=== Supplied information ===

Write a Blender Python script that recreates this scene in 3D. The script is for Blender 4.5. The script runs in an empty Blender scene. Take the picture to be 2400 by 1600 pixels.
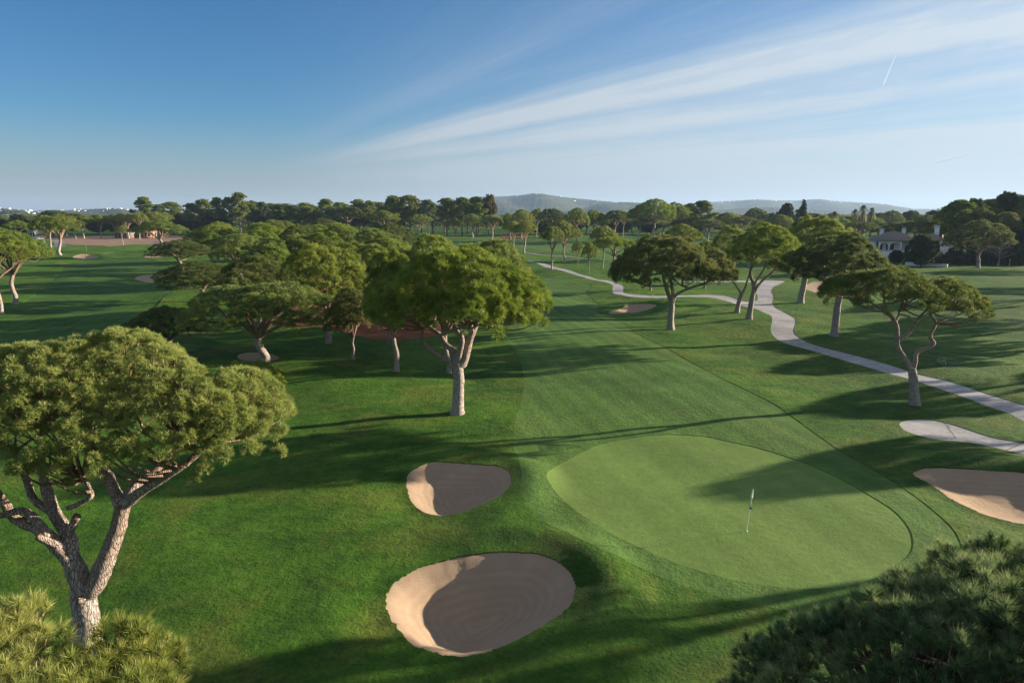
import bpy, math, random
import numpy as np
from mathutils import Vector
from mathutils.geometry import delaunay_2d_cdt

R = math.radians
scene = bpy.context.scene
col = scene.collection

# ------------------------------------------------------------------ camera, sky, sun, exposure
H_CAM = 15.2
PITCH = math.atan(300 / 1600)
cam = bpy.data.cameras.new('camera')
cam.lens = 24; cam.sensor_width = 36; cam.clip_start = 0.3; cam.clip_end = 60000
camo = bpy.data.objects.new('camera', cam); col.objects.link(camo)
camo.location = (0, 0, H_CAM); camo.rotation_euler = (math.pi / 2 - PITCH, 0, 0)
scene.camera = camo

SUN_EL, SUN_AZ = 11.0, 17.5           # azimuth: degrees from +X towards +Y
sd = Vector((math.cos(R(SUN_AZ)) * math.cos(R(SUN_EL)), math.sin(R(SUN_AZ)) * math.cos(R(SUN_EL)), math.sin(R(SUN_EL))))
sun = bpy.data.lights.new('sun', 'SUN'); sun.energy = 5.0; sun.angle = R(0.5); sun.color = (1.0, 0.84, 0.64)
suno = bpy.data.objects.new('sun', sun); col.objects.link(suno)
suno.rotation_euler = sd.to_track_quat('Z', 'Y').to_euler(); suno.location = (200, 60, 80)
scene.view_settings.view_transform = 'Standard'
scene.view_settings.look = 'None'
scene.view_settings.exposure = 1.38
scene.view_settings.gamma = 1.0
scene.cycles.use_denoising = True
scene.cycles.max_bounces = 6
scene.cycles.volume_bounces = 1
scene.cycles.transparent_max_bounces = 8
scene.cycles.sample_clamp_indirect = 4

CP, SP = math.cos(PITCH), math.sin(PITCH)
def ray(px, py):
    u = (px - 1200) / 1600; v = (800 - py) / 1600
    return (u, CP + v * SP, -SP + v * CP)
def P(px, py, Y):                      # the world point at forward distance Y
    d = ray(px, py); t = Y / d[1]
    return Vector((d[0] * t, Y, H_CAM + d[2] * t))
def G0(px, py, z=0.0):
    d = ray(px, py); t = (z - H_CAM) / min(d[2], -1e-4)
    return (d[0] * t, d[1] * t)
def mpp(Y, z=6.0):                     # metres per photograph pixel at a distance
    return (Y * CP + (H_CAM - z) * SP) / 1600

# ---- node helper
class NT:
    def __init__(s, tree): s.t = tree; s.t.nodes.clear()
    def n(s, kind, ins=None, **props):
        o = s.t.nodes.new(kind)
        for k, v in props.items(): setattr(o, k, v)
        for k, v in (ins or {}).items():
            sock = o.inputs[k]
            if isinstance(v, bpy.types.NodeSocket): s.t.links.new(v, sock)
            else: sock.default_value = v
        return o
    def math(s, op, a, b=0.0, c=0.0, clamp=False):
        o = s.n('ShaderNodeMath', {0: a, 1: b, 2: c}, operation=op); o.use_clamp = clamp; return o.outputs[0]
    def vmath(s, op, a, b=(0, 0, 0)):
        o = s.n('ShaderNodeVectorMath', {0: a, 1: b}, operation=op)
        return o.outputs['Value'] if op in ('DOT_PRODUCT', 'LENGTH') else o.outputs[0]
    def ramp(s, fac, stops, interp='LINEAR'):
        o = s.n('ShaderNodeValToRGB', {0: fac}); cr = o.color_ramp; cr.interpolation = interp
        while len(cr.elements) < len(stops): cr.elements.new(0.5)
        for e, (p, c) in zip(cr.elements, stops):
            e.position = p; e.color = (c, c, c, 1) if not hasattr(c, '__len__') else tuple(c) + (1,)
        return o.outputs[0]
    def mix(s, fac, a, b, mode='MIX'):
        o = s.n('ShaderNodeMix', data_type='RGBA', blend_type=mode)
        for k, v in ((0, fac), (6, a), (7, b)):
            if isinstance(v, bpy.types.NodeSocket): s.t.links.new(v, o.inputs[k])
            else: o.inputs[k].default_value = v if k == 0 else tuple(v) + (1,)
        return o.outputs[2]
    def noise(s, vec, scale, detail=3, rough=0.55, dist=0.0):
        return s.n('ShaderNodeTexNoise', {'Vector': vec, 'Scale': scale, 'Detail': detail, 'Roughness': rough, 'Distortion': dist}).outputs[0]
    def mapr(s, v, a, b, c=0.0, d=1.0):
        return s.n('ShaderNodeMapRange', {0: v, 1: a, 2: b, 3: c, 4: d}).outputs[0]

world = bpy.data.worlds.new('World'); scene.world = world; world.use_nodes = True
w = NT(world.node_tree)
sky = w.n('ShaderNodeTexSky', sky_type='NISHITA')
sky.sun_disc = False; sky.sun_elevation = R(SUN_EL); sky.sun_rotation = R(90 - SUN_AZ)
sky.air_density = 1.0; sky.dust_density = 0.12; sky.ozone_density = 5.0; sky.altitude = 20
D = w.n('ShaderNodeTexCoord').outputs['Generated']
# cirrus: long parallel veils that spread from a point low over the horizon
ax = Vector(ray(500, 428)).normalized()
e1 = Vector((0, 0, 1)).cross(ax).normalized() * -1      # to the right
e2 = e1.cross(ax).normalized()                          # upwards
if e2.z < 0: e2 = -e2
ca = w.vmath('DOT_PRODUCT', D, tuple(ax)); c1 = w.vmath('DOT_PRODUCT', D, tuple(e1)); c2 = w.vmath('DOT_PRODUCT', D, tuple(e2))
phi = w.math('ARCTAN2', c2, c1)
rad = w.math('ARCTAN2', w.math('POWER', w.math('ADD', w.math('MULTIPLY', c1, c1), w.math('MULTIPLY', c2, c2)), 0.5), ca)
pn = w.n('ShaderNodeCombineXYZ', {0: w.math('MULTIPLY', phi, 3.0), 1: w.math('MULTIPLY', rad, 1.2), 2: 0.3}).outputs[0]
wob = w.math('MULTIPLY', w.math('SUBTRACT', w.noise(pn, 2.4, 4, 0.6), 0.5), 0.045)
phd = w.math('ADD', phi, wob)
band = w.ramp(w.mapr(phd, R(-10), R(90)), [(0.0, 0.45), (0.09, 0.62), (0.12, 0.80), (0.150, 0.74), (0.174, 0.42), (0.190, 0.80),
      (0.203, 0.58), (0.212, 0.44), (0.226, 0.88), (0.244, 0.74), (0.275, 0.22), (0.31, 0.14), (0.36, 0.20), (0.42, 0.08), (0.6, 0.03), (1.0, 0.0)], 'LINEAR')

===

» Your goal: Pictures stay out. Repeat only the lines from the beginning of the data through the line that has "col = scene.collection".

» Response:
Write a Blender Python script that recreates this scene in 3D. The script is for Blender 4.5. The script runs in an empty Blender scene. Take the picture to be 2400 by 1600 pixels.
import bpy, math, random
import numpy as np
from mathutils import Vector
from mathutils.geometry import delaunay_2d_cdt

R = math.radians
scene = bpy.context.scene
col = scene.collection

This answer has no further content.